:: WHAT IS ASKED ::
Go through the entries and count the lines with the string "part" in them. Give only that number.

:: INFORMATION GIVEN ::
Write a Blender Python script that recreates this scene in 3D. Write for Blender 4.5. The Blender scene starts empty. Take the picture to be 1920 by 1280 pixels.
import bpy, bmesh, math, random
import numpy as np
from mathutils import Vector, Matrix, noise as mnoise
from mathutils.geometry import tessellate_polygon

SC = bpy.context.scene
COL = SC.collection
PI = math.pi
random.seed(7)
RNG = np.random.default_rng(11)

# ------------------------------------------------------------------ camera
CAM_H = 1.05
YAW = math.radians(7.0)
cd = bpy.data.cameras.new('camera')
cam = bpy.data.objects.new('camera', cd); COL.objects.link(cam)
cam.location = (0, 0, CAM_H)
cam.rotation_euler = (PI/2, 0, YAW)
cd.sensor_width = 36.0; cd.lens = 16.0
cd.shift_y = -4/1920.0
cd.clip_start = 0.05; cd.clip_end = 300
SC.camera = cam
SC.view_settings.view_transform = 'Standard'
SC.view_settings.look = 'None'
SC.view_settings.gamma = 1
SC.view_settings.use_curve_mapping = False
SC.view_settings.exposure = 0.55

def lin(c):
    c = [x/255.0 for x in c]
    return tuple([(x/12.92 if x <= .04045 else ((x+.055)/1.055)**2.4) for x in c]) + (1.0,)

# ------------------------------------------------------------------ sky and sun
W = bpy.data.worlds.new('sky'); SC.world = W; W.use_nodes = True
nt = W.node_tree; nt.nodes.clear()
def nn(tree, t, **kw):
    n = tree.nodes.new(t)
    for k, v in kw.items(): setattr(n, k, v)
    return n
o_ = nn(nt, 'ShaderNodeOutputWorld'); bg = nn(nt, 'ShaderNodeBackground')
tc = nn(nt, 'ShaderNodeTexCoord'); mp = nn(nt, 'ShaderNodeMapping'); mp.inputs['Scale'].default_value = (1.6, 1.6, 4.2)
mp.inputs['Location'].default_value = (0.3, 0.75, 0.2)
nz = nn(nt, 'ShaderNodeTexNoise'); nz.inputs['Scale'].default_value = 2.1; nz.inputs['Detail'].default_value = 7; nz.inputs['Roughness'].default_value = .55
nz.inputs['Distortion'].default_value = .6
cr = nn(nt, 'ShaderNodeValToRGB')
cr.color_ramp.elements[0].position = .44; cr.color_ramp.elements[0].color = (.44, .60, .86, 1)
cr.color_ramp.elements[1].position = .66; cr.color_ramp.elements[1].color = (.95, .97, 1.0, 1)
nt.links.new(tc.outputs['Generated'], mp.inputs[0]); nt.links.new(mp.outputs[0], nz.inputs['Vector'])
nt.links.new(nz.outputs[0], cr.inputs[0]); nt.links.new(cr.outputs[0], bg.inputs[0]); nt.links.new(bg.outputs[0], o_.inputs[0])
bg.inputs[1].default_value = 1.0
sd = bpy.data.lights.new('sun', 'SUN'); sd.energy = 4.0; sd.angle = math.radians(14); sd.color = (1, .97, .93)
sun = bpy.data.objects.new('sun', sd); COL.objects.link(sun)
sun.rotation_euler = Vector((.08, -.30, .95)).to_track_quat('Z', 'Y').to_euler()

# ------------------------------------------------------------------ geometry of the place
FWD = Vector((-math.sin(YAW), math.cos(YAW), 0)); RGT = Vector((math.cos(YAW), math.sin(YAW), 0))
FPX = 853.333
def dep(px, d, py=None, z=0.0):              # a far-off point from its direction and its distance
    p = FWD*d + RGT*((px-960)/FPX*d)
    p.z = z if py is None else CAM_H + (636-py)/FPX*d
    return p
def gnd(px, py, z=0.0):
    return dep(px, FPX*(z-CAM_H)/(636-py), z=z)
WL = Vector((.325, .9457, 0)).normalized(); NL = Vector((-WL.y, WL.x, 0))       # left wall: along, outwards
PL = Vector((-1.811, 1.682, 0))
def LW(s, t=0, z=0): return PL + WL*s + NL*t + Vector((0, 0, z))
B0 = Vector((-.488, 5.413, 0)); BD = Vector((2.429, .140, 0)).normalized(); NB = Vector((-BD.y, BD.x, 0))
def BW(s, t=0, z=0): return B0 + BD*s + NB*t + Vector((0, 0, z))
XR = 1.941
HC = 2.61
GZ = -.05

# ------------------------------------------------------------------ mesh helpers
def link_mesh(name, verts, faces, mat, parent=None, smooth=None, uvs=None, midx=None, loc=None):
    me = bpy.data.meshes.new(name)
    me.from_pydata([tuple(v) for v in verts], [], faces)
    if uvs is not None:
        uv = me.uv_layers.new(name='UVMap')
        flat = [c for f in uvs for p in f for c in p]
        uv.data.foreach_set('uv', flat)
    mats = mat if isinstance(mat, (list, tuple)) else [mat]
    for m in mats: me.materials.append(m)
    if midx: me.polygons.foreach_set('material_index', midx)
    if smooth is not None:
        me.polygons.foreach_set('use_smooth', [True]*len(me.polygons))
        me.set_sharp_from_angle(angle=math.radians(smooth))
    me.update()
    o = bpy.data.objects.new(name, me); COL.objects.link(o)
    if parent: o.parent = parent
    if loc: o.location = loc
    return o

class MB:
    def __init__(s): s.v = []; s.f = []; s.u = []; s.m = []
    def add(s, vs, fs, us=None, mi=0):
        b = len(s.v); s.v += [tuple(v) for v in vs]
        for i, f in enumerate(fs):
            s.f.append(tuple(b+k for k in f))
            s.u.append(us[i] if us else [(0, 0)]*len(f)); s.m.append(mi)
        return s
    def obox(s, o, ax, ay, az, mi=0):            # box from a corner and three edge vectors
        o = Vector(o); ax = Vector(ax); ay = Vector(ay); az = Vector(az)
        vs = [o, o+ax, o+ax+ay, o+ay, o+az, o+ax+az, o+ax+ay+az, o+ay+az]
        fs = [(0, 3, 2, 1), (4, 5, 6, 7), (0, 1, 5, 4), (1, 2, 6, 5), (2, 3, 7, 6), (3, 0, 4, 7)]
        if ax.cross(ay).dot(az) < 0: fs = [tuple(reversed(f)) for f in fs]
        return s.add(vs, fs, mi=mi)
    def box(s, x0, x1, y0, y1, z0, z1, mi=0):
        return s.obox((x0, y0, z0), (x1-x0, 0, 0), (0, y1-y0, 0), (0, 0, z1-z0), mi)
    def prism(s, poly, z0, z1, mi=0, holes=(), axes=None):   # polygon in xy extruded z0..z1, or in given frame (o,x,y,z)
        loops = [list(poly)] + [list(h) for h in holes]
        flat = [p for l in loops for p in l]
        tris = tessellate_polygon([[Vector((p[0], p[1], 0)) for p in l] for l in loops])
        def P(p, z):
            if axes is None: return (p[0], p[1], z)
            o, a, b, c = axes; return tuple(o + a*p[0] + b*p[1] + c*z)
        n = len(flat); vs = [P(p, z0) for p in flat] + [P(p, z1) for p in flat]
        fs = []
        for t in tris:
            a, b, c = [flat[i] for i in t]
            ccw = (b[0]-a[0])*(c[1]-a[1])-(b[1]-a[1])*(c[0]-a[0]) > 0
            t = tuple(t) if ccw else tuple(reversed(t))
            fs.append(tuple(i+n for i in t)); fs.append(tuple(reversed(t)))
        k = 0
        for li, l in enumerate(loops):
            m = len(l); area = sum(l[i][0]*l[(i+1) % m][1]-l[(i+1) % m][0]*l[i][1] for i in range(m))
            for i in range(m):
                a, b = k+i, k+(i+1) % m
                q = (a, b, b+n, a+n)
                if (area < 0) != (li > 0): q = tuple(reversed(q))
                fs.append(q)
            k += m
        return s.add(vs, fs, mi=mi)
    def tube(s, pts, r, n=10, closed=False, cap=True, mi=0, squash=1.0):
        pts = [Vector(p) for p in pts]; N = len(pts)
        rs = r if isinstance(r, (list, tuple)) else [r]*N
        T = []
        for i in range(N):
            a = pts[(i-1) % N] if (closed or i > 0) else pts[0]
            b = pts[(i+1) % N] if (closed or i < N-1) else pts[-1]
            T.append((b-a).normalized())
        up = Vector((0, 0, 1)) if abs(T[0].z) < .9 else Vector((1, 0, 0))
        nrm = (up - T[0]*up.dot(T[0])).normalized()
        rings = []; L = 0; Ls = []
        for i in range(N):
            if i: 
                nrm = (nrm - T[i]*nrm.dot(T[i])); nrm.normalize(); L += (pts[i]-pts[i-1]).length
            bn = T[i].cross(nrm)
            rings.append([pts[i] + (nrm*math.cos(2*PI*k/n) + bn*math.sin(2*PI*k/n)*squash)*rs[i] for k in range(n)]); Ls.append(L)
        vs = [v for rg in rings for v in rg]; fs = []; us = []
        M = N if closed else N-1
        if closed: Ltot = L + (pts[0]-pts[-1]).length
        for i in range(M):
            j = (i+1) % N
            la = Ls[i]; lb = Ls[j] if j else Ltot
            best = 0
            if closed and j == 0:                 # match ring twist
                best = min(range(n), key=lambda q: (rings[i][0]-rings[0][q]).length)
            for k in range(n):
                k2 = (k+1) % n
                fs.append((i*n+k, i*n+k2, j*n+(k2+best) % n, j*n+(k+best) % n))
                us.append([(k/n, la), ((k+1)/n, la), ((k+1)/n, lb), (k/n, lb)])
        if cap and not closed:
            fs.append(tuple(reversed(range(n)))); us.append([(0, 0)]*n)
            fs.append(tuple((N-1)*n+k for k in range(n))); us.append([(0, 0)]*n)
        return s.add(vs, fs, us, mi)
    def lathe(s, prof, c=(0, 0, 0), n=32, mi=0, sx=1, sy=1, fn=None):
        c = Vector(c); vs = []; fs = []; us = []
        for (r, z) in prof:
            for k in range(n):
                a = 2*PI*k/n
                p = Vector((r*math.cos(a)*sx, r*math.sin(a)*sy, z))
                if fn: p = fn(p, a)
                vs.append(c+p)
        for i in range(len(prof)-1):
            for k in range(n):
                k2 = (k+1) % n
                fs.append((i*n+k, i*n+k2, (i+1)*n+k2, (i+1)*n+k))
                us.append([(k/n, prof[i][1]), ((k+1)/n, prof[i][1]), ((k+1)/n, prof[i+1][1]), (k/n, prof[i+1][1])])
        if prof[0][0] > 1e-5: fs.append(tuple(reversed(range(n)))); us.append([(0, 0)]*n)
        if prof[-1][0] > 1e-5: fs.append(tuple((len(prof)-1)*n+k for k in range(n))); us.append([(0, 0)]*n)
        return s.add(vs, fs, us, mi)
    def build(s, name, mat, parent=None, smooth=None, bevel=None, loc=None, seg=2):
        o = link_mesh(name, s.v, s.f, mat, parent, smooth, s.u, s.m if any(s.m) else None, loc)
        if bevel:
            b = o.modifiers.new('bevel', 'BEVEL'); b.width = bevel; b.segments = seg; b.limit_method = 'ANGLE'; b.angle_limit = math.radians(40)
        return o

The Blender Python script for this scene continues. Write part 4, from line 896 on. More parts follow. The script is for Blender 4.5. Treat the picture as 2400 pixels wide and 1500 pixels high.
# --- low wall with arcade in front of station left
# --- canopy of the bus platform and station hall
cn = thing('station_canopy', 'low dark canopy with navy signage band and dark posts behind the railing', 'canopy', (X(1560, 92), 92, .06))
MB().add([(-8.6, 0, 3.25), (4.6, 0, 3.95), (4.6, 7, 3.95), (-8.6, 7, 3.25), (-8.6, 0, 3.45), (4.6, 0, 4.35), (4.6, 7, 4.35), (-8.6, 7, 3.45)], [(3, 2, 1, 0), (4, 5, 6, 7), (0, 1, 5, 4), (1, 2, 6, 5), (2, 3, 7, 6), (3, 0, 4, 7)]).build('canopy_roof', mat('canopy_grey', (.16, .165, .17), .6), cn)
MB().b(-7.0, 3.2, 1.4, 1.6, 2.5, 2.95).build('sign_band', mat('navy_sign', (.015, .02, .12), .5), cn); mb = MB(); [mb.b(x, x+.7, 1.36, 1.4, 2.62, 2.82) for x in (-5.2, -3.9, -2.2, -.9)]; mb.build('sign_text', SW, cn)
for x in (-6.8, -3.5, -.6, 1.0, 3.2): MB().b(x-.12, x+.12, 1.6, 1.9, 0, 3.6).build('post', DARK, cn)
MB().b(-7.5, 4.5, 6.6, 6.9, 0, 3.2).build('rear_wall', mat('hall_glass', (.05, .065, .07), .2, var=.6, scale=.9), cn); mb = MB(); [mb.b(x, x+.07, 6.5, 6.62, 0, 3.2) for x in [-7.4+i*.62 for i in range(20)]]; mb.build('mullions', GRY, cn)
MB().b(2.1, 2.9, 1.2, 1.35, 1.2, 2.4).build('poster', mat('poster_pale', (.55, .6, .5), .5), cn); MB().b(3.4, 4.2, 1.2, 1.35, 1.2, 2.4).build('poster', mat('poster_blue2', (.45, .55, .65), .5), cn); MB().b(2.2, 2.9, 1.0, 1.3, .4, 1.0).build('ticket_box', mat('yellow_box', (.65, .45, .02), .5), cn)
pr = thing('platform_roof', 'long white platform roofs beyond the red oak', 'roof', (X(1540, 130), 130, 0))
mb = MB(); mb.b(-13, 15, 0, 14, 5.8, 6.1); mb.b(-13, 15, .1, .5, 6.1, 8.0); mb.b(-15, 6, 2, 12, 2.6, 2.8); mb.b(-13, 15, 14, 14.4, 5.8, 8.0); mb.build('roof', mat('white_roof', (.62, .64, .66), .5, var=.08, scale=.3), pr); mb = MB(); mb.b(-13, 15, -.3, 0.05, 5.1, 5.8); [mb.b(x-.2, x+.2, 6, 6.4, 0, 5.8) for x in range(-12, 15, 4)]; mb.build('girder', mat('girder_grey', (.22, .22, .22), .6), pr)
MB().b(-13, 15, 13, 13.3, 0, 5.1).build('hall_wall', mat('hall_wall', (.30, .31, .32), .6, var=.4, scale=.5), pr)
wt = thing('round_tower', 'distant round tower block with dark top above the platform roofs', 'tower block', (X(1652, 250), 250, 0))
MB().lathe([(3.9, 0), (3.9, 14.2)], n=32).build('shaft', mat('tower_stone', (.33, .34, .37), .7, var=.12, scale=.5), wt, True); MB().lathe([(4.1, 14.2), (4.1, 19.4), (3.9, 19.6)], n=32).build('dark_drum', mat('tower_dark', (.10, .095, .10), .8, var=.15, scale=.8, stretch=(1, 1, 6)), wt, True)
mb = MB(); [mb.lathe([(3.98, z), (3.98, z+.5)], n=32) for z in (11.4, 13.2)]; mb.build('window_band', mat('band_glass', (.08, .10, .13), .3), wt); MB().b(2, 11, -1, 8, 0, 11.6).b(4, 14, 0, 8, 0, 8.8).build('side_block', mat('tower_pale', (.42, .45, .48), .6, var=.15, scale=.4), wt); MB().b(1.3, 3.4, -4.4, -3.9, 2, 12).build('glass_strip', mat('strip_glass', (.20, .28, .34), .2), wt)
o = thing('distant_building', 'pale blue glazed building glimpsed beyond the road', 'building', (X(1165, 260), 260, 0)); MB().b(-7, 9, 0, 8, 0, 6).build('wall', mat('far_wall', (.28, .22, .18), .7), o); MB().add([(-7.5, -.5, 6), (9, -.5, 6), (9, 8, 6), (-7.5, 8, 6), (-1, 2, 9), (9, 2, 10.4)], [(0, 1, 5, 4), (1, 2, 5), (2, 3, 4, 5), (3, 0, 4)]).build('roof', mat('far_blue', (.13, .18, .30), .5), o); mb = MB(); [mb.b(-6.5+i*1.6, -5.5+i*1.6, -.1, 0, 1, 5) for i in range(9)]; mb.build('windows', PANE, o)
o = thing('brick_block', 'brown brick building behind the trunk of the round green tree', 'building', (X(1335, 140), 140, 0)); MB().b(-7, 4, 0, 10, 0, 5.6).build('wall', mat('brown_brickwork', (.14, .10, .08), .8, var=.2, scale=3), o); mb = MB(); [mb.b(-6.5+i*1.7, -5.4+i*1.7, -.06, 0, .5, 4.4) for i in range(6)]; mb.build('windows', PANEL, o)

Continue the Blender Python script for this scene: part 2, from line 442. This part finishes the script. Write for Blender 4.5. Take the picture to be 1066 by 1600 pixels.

:: ANSWER TO THIS EXERCISE ::
2